Adalbert Hanzon plagt das Älterwerden. Mit 74 Jahren ist vieles kein Zuckerschlecken mehr. Um sein Gedächtnis bei Laune zu halten, schreibt er Erinnerungslisten. Ansonsten gibt sich Hanzon dem Grummeln hin. Er scheint ein sehr pessimistischer Zeitgenosse zu sein. Wir lesen zwar von seiner Gefängnisstrafe, aber kennen trotz allem sehr lange den Grund nicht. Mag der Zauderer auch zuerst ein wenig unnahbar wirken, beginnt man ihn zu mögen. Was geschah wirklich vor knapp fünfzig Jahren?
Alle Romane von Håkan Nesser haben etwas gemeinsam: es sind die ungewöhnlichem, scharf gezeichneten Charaktere, die atmosphärisch dichte Erzählweise, die eher an einen Philosophen als an einen Krimiautor erinnern und Geschichten, die mit überraschenden Wendungen den Leser tief hineinziehen und nicht mehr loslassen. Und auch hier heißt es: am Ende kommt es anders ...

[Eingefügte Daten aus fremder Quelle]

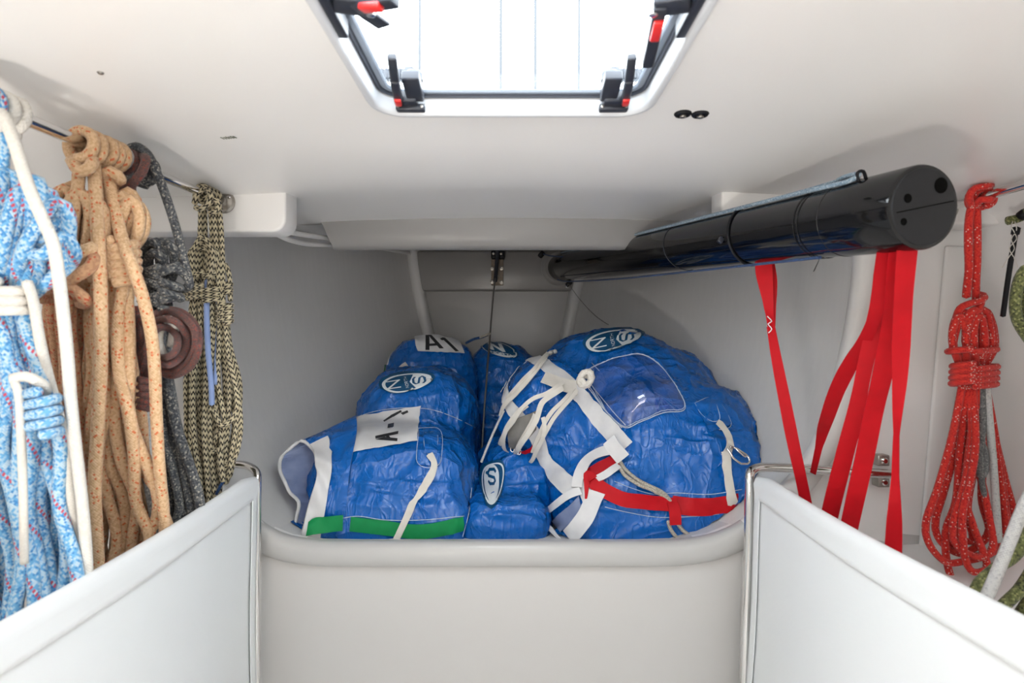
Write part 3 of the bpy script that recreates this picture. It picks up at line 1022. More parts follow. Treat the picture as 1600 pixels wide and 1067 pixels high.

Neben den Van-Veeteren-Büchern und der Inspektor-Barbarotti-Reihe hat Håkan Nesser folgende Romane geschrieben:
- Der Choreograph, 1988
- Barins Dreieck, 1996
- Die Wildorchidee aus Samaria, 1997
- Kim Novak badete nie im See von Genezareth, 1998
- Die Fliege und die Ewigkeit, 1999
- In Liebe, Agnes, 2002
- Und Piccadilly Circus liegt nicht in Kumla, 2002
- Die Schatten und der Regen, 2004
- Aus Doktor Klimkes Perspektive. 2005
- Die Perspektive des Gärtners, 2009
- Die Wahrheit über Kim Novak und den Mord an Berra Albertsson, 2010
- Himmel über London, 2011
- Die Lebenden und Toten von Winsford, 2013
- Strafe, 2014
- Elf Tage in Berlin, 2015
- Der Fall Kallmann, 2015
- INTRIGO (Kurzgeschichten), 2018
- Der Halbmörder, 2019
Nessers Krimi ist eine gelungene Erzählung. Nicht blutrünstig und Effekthascherei, wie es oftmals der Fall ist. Es ist eine nahezu gemütliche Erzählweise, die man nicht dazwischenschieben, sondern von der ersten bis zur letzten Seite genießen sollte. Wer es sprachlich und inhaltlich härter mag, möge bei Vincent Kliesch oder Malin Stehn fündig werden.
Håkan Nesser „Der Halbmörder“: Fazit
Für alle, die die ruhige, nachdenkliche Art von Krimis mögen im Stil von Arne Dahl, Georges Simenon und Patricia Highsmith. Selten einen so lesenswerten und tiefen Krimi auf knapp 280 Seiten gelesen.
Håkan Nesser „Der Halbmörder“
Aus dem Schwedischen von Paul Berf
2022 btb, ISBN-13 978-3-442-75872-2
Preis: Hardcover 22 €, E-Book 17,99 €, 288 Seiten (abweichend vom Format)
Håkan Nesser
Håkan Nesser wurde 1950 geboren und ist einer der interessantesten und wichtigsten Krimiautoren Schwedens. Für seine Kriminalromane erhielt er zahlreiche Auszeichnungen. Die Bücher wurden in mehr als zwanzig Sprachen übersetzt und teilweise verfilmt. Håkan Nesser lebt mit seiner Frau in Stockholm und auf Gotland.